What was the term length of the original PPP Loans obtained by Pump It Up?
Pump_It_Up Franchise · 2025 FDDAnswer from 2025 FDD Document
The PPP Loans and Second Draw PPP Loan were used to fund payroll, rent, utilities, and interest on existing debt through the Paycheck Protection Program. The PPP loans accrued interest at 1.0% per annum, had a term of two years, and were unsecured and guaranteed by the SBA. The Second Draw PPP loan accrued interest at 1.0% per annum, had a term of five years, and was unsecured and guaranteed by the SBA. The SBA may subsequently review funding eligibility and usage of funds for compliance with program requirements and other factors. Management believes that any subsequent review will not have an adverse impact on the Company's financial position.

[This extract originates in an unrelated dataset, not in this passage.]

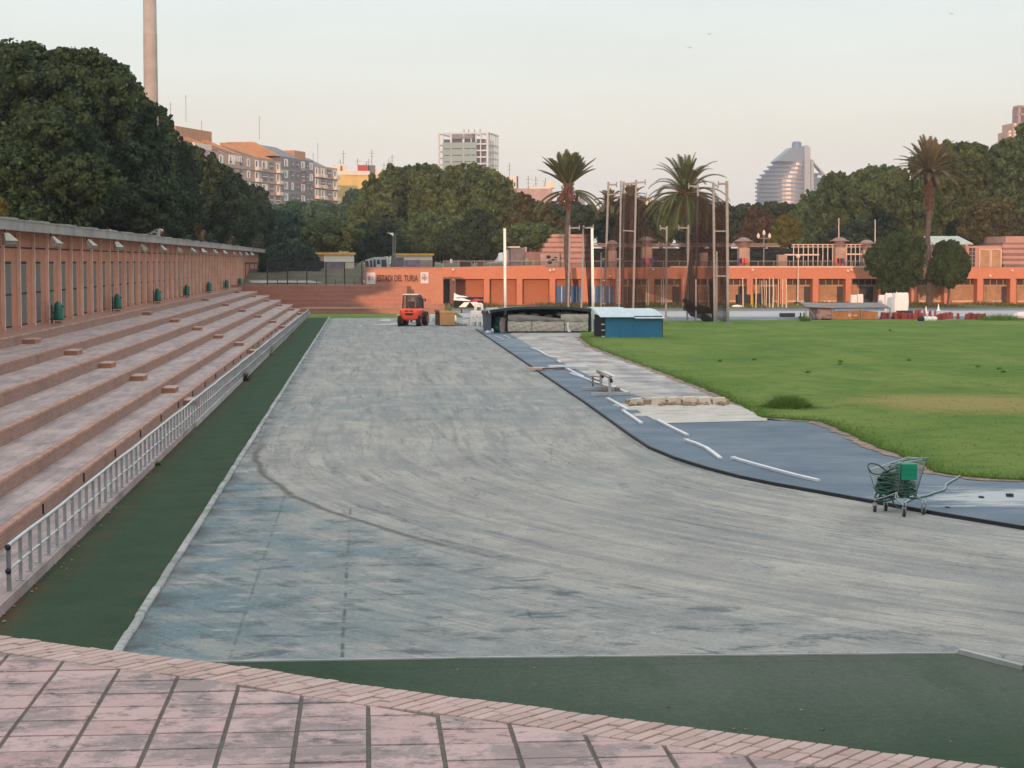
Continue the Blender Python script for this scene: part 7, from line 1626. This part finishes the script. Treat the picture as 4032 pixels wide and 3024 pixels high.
t_ = stool(1704, 1266, .0, 'white stool standing between the forklift and the ochre box', .3); 
m = MB(); b = G(1793, 1262); m.lathe([(.08, 0), (.10, .2), (.07, .36), (.02, .4)], b, 10); single(m, 'white_canister', M['white'], 'white canister right behind the ochre box', 'canister')
# white paint streaks on the near end of the straight
for i, (a, c, w_) in enumerate([((1465, 1280), (1572, 1276), .20), ((1490, 1262), (1538, 1262), .3), ((1410, 1285), (1420, 1285), .3)]):
    p, q = G(*a), G(*c); m = MB(); m.prism([(p.x, p.y, .008), (q.x, q.y, .008), (q.x, q.y + w_ * 6, .008), (p.x + .3, p.y + w_ * 4, .008)], (0, 0, .004)); struct(m, 'track_marking', M['white'])
# thin leaning post and stick on the verge
for a, c, lab in [((1374, 1232), (1366, 1186), 'grey leaning post before the far brick steps'), ((1776, 1222), (1766, 1193), 'thin pale stick leaning beside the covered trestle')]:
    b = G(*a); m = MB(); m.bar(b, P(c[0], c[1], Y=b.y), .09 if a[0] < 1400 else .04); single(m, 'leaning_post', M['polegrey'], lab, 'post')

# ------------------------------------------------------------------ white kerb lengths left lying on the blue apron
M['kerblen'] = plain('white_aluminium_kerb', (.68, .70, .72), .35, .15, scale=3, var=.08)
ks = [([(2092, 1374), (2120, 1384), (2150, 1402), (2180, 1414), (2206, 1432)], 'buckled white kerb length farthest up the apron'), ([(2176, 1409), (2196, 1424)], 'short broken white piece on the buckled kerb length'),
      ([(2235, 1458), (2264, 1474), (2297, 1489)], 'white kerb length above the tangle beside the steel frame'), ([(2247, 1476), (2292, 1491), (2360, 1516), (2410, 1532)], 'long white kerb length passing behind the steel frame'), ([(2408, 1524), (2445, 1542), (2480, 1558)], 'white kerb length ending right of the steel frame'),
      ([(2393, 1576), (2432, 1597), (2470, 1620)], 'thick white kerb length just below the steel frame'), ([(2455, 1626), (2490, 1650), (2526, 1675)], 'white kerb length left of the sand pit corner'), ([(2588, 1662), (2645, 1692), (2706, 1722)], 'straight white kerb length on the open blue apron'),
      ([(2700, 1742), (2740, 1755), (2780, 1773), (2812, 1796), (2836, 1815)], 'curved white kerb length in the middle of the apron'), ([(2885, 1813), (2960, 1835), (3050, 1860), (3140, 1884), (3221, 1903)], 'longest white kerb length nearest the shopping cart'),
      ([(1950, 1326), (1986, 1339)], 'thin white strip beside the foot of the left upright, left one'), ([(1984, 1322), (2010, 1336)], 'thin white strip beside the foot of the left upright, right one')]
for pts, lab in ks:
    w_ = .10 if pts[0][0] > 2010 else .06
    p = [G(*a) for a in pts]; m = MB(); hz = .05 if w_ > .08 else .02
    for i in range(len(p) - 1): m.bar(Vector((p[i].x, p[i].y, .036 + hz / 2)), Vector((p[i + 1].x, p[i + 1].y, .036 + hz / 2)), w_, hz)
    m.bar(Vector((p[0].x, p[0].y, .037 + hz / 2)), Vector((p[0].x, p[0].y, .037 + hz / 2)) + (p[1] - p[0]).normalized() * .06, w_ + .03, hz + .02)
    single(m, 'kerb_length', M['kerblen'], lab, 'kerb', 'loose white kerb lengths on the blue apron')
# cross poles over the dark kerb
for a, c, w_, lab, mt in [((2074, 1459), (2110, 1460), .12, 'short cream board lying across the dark kerb', 'cap'), ((2100, 1463), (2142, 1459), .13, 'second short cream board overlapping the dark kerb', 'cap'), ((2140, 1461), (2255, 1456), .05, 'thin brown bar between the cream boards and the long white boards', 'brownside'), ((2160, 1452), (2305, 1450), .16, 'long white board lying across the apron', 'white'), ((2185, 1457), (2320, 1457), .12, 'lower long pale board beside the white one', 'plaque')]:
    p, q = G(*a), G(*c); p.z = q.z = .10; m = MB(); p.z = q.z = .10; m.bar(p, q, w_ * 1.8, .09 if w_ > .1 else .05); single(m, 'loose_board', M[mt], lab, 'board', 'boards lying across the apron')
# steel frame (hurdle like trestle)
M['framesteel'] = plain('pale_steel_frame', (.50, .50, .50), .5, .2, scale=3, var=.12); M['wornwood'] = plain('worn_brown_wood', (.36, .29, .25), .85, scale=6, var=.3)
t = thing('steel_trestle', G(2370, 1555), 'pale steel trestle with a worn wooden beam standing on the blue apron', 'trestle')
def GZ(px, py, Y): return P(px, py, Y=Y)
pa, pb = G(2292, 1540), G(2445, 1538); m = MB(); pa.z = pb.z = .09; m.bar(pa, pb, .11, .10); m.build('foot_bar', M['framesteel'], t)
pa, pb = G(2326, 1563), G(2481, 1560); pa.z = pb.z = .09; m = MB(); m.bar(pa, pb, .11, .10); m.build('foot_bar', M['framesteel'], t)
Y1_ = G(2366, 1540).y; Y2_ = G(2401, 1562).y
m = MB(); m.bar(GZ(2366, 1540, Y1_), GZ(2366, 1476, Y1_), .09); m.build('upright', M['framesteel'], t); m = MB(); m.bar(GZ(2401, 1560, Y2_), GZ(2401, 1490, Y2_), .09); m.build('upright', M['framesteel'], t)
m = MB(); a = GZ(2353, 1462, Y1_ + .5); c = GZ(2405, 1486, Y2_ - .1); m.bar(a, c, .09, .10); m.build('beam', M['wornwood'], t)
m = MB(); a = GZ(2368, 1462, Y1_ + .5); c = GZ(2412, 1483, Y2_ - .1); m.bar(a, c, .30, .02); m.build('top_board', M['plaque'], t)
m = MB(); a = GZ(2372, 1478, Y1_); m.ball(a, (.07, .08, .11)); m.bar(GZ(2404, 1492, Y2_), GZ(2409, 1504, Y2_ - .1), .07); m.build('clamp', M['cabblack'], t)
m = MB(); a = GZ(2325, 1481, Y1_ + .6); c = GZ(2360, 1484, Y1_ + .6); m.bar(a, c, .12, .03); m.bar(a + Vector((0, 0, -.10)), c + Vector((0, 0, -.13)), .14, .04); m.bar(a + Vector((-.03, 0, -.22)), c + Vector((0, 0, -.24)), .12, .035); m.bar(a + Vector((.1, .1, -.55)), a + Vector((.1, .1, .02)), .05); m.build('side_shelf', M['wornwood'], t)
m = MB(); c = GZ(2392, 1548, Y1_ - .3); m.lathe([(.19, 0), (.20, .05), (.20, .13), (.15, .15)], (c.x - .05, c.y, .04), 16); m.lathe([(.09, 0), (.09, .11)], (c.x + .34, c.y, .04), 12); single(m, 'weight_plate', M['stone'], 'brown weight resting under the steel trestle', 'weight')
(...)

Source: Item 23 — RECEIPTS (FDD pages 60–225)
What This Means (2025 FDD)
According to Pump It Up's 2025 Franchise Disclosure Document, the company received five Paycheck Protection Program Loans in April 2020. These PPP Loans had a term of two years. The loans accrued interest at a rate of 1.0% per annum and were unsecured and guaranteed by the SBA.
In February 2021, Pump It Up also received a Second Draw PPP Loan, which had a term of five years and the same interest rate and guarantee conditions as the original PPP Loans. The original PPP Loans totaled $989,900, while the Second Draw PPP Loan amounted to $591,795.
The FDD also notes that in August 2021 and January 2022, Pump It Up received notifications from the SBA that the original PPP Loans had been forgiven. The company recorded the forgiveness income for these loans as other income in its consolidated statement of operations.